INSTRUCTIONS TO FOLLOW. Take the lines from the beginning of the data below through the line holding "1.77), m_steel, k)" and return exactly those.

GIVEN INFORMATION.

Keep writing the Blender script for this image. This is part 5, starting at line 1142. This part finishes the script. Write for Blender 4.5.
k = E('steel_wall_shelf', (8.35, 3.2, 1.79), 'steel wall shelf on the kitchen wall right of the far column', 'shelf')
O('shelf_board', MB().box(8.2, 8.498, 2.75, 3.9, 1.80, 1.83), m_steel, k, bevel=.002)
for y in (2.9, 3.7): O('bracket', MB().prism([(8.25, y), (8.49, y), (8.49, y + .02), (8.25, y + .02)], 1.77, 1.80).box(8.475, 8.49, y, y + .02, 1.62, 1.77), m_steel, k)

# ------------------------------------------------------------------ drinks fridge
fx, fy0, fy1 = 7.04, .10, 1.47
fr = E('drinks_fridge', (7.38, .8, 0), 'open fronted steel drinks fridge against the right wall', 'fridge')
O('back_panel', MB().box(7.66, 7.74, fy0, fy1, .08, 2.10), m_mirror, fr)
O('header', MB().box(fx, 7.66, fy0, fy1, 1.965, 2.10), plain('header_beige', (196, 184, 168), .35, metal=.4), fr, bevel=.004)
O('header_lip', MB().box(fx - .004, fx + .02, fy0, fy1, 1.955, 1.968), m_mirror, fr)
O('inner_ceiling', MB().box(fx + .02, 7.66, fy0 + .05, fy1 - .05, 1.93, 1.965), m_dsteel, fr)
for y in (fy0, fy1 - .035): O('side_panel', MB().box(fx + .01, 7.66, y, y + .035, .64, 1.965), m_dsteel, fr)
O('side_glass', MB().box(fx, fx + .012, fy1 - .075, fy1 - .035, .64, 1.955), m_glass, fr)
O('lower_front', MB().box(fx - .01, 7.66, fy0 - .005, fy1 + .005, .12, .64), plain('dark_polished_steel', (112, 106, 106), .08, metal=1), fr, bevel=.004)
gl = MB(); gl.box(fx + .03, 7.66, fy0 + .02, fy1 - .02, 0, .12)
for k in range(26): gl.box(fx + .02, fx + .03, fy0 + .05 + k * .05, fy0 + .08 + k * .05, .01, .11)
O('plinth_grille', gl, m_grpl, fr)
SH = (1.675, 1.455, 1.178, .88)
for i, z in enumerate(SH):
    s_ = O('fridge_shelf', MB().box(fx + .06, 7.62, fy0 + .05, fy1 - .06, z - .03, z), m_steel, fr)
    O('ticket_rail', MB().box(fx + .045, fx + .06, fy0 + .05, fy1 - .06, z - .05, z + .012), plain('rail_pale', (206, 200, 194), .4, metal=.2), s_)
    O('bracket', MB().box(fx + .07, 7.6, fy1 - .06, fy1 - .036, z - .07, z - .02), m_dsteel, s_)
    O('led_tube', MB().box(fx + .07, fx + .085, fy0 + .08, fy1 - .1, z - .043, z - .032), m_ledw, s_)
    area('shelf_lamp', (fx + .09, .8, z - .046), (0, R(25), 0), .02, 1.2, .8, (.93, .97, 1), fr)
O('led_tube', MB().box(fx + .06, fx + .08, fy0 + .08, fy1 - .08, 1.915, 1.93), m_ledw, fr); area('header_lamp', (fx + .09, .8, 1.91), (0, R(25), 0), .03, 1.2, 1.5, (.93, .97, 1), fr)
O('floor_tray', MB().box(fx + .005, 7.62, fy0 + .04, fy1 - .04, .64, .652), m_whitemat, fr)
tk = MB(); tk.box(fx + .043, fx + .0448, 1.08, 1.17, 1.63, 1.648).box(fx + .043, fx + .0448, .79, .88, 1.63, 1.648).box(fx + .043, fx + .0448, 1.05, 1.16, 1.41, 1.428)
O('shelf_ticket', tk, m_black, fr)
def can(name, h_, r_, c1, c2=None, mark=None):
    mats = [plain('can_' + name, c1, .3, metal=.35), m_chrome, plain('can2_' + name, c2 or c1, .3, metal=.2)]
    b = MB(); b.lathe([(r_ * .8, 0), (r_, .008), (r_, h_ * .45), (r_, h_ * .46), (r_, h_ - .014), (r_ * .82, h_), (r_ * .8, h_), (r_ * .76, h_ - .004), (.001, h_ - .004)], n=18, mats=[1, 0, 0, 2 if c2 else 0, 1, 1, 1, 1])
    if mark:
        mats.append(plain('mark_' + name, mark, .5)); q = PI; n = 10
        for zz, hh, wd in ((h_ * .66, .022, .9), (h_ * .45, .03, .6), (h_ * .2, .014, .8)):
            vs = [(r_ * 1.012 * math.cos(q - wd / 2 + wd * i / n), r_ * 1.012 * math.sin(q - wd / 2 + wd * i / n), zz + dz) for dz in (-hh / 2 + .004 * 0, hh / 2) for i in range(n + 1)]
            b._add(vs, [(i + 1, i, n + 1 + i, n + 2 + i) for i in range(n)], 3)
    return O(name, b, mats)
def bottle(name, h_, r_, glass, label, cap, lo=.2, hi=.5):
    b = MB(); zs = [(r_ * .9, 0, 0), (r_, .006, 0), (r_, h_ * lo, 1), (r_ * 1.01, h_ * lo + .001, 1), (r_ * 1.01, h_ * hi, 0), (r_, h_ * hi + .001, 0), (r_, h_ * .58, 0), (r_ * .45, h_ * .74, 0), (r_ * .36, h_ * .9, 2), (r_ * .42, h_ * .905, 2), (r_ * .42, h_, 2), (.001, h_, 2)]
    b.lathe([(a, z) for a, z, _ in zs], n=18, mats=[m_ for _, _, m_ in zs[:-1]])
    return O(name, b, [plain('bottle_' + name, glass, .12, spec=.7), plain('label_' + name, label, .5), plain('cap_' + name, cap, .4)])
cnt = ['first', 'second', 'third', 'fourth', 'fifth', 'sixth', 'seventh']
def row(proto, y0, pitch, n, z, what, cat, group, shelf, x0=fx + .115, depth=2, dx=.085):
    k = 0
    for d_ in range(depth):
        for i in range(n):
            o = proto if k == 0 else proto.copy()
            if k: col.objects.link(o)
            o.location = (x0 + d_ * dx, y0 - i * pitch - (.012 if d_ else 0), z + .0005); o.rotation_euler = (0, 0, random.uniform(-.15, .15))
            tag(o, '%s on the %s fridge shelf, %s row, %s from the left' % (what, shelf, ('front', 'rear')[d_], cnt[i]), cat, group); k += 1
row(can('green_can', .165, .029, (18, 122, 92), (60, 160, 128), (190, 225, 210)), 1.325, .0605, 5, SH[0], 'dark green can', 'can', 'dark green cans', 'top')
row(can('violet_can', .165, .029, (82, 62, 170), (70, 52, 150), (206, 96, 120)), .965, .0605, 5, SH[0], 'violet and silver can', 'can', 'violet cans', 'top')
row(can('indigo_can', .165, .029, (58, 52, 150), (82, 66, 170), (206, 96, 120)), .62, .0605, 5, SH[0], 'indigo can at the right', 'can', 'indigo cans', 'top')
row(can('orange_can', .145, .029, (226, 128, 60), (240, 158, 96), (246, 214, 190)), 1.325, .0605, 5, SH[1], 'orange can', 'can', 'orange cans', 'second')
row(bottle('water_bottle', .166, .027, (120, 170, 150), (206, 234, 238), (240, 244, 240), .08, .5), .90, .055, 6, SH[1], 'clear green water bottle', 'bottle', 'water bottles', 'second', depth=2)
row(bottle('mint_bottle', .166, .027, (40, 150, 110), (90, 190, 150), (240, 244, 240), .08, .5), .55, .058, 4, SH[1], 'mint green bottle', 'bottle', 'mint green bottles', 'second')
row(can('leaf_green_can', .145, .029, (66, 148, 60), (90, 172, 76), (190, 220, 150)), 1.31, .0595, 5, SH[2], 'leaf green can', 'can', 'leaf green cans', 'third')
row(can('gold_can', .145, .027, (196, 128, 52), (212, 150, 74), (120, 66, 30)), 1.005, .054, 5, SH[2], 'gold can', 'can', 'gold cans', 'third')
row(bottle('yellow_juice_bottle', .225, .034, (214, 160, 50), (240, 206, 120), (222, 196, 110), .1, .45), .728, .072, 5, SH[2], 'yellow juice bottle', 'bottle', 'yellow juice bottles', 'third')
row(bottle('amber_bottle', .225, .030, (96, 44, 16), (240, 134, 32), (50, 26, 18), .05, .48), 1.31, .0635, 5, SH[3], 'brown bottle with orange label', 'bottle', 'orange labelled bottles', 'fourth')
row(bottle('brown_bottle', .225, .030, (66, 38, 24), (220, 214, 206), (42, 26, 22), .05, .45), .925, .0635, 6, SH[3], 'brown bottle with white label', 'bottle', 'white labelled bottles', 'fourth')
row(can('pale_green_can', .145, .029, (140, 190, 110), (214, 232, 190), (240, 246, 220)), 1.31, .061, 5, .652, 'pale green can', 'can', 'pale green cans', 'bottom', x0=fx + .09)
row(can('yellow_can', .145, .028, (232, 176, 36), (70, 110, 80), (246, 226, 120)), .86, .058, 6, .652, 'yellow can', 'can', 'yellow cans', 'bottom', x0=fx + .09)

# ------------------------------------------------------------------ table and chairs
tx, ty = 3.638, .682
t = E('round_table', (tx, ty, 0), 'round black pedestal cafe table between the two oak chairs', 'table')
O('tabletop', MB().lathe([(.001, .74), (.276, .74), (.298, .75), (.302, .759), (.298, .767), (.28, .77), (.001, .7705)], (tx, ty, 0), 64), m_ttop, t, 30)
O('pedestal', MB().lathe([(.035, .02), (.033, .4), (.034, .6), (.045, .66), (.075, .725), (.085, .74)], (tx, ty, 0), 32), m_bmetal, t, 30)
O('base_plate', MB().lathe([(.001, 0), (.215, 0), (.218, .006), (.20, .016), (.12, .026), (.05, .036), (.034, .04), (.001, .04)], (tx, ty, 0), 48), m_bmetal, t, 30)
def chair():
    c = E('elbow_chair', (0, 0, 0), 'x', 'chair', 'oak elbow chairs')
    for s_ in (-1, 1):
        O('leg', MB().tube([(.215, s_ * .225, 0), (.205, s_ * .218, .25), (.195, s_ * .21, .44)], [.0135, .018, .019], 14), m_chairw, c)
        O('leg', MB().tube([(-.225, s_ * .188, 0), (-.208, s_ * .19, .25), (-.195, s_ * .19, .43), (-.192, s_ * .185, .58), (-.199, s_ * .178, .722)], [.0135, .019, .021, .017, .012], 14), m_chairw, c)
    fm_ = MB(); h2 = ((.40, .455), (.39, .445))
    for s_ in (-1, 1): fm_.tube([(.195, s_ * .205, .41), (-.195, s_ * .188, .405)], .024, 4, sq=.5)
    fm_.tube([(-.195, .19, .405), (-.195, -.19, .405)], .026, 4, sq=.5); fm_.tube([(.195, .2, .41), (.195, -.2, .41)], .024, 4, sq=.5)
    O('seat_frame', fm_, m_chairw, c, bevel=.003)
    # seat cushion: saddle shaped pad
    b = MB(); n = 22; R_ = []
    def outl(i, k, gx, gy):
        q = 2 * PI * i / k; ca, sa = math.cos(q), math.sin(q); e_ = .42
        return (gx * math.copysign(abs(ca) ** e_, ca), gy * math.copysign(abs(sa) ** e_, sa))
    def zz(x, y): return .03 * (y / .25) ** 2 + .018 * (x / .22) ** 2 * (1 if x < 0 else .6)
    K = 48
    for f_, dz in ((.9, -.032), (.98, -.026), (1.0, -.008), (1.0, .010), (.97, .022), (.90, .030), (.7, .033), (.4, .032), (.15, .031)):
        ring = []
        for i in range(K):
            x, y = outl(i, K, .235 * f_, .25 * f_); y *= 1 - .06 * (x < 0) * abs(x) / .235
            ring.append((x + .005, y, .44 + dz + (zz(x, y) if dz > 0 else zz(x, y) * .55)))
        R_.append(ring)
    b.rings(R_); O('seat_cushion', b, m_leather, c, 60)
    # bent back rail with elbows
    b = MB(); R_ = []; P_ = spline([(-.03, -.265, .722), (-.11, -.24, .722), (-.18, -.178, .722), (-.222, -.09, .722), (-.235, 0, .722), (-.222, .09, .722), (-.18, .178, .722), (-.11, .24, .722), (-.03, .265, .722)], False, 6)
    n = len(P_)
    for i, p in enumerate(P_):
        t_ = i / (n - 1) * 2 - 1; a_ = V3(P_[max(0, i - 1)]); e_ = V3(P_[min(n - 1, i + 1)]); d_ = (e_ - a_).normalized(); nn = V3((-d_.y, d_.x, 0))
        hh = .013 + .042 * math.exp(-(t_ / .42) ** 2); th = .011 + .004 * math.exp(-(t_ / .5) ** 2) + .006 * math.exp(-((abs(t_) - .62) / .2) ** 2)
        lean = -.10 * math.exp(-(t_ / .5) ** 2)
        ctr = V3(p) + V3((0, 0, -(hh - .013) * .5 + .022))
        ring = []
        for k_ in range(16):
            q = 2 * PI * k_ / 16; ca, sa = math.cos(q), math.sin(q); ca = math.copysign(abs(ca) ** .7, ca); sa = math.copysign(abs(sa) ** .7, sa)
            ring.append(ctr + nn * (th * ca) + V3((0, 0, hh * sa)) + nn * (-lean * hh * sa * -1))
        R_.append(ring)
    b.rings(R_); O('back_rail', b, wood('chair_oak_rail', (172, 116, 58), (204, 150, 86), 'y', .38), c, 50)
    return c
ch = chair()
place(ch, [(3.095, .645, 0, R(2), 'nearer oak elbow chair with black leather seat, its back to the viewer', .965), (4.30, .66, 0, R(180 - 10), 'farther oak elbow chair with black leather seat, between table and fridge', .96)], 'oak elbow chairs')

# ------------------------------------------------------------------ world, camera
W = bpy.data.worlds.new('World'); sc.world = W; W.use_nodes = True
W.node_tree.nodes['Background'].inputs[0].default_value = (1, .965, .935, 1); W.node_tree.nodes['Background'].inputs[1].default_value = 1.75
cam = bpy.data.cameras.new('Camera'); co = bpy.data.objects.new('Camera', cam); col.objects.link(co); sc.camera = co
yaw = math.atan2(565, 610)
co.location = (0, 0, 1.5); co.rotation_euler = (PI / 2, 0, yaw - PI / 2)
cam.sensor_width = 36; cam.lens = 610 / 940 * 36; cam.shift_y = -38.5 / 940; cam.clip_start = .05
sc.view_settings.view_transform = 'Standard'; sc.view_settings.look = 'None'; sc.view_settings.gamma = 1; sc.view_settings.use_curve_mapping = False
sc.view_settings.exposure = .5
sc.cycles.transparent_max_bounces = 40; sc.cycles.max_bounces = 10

RESULT BELOW.
Keep writing the Blender script for this image. This is part 5, starting at line 1142. This part finishes the script. Write for Blender 4.5.
k = E('steel_wall_shelf', (8.35, 3.2, 1.79), 'steel wall shelf on the kitchen wall right of the far column', 'shelf')
O('shelf_board', MB().box(8.2, 8.498, 2.75, 3.9, 1.80, 1.83), m_steel, k, bevel=.002)
for y in (2.9, 3.7): O('bracket', MB().prism([(8.25, y), (8.49, y), (8.49, y + .02), (8.25, y + .02)], 1.77, 1.80).box(8.475, 8.49, y, y + .02, 1.62, 1.77), m_steel, k)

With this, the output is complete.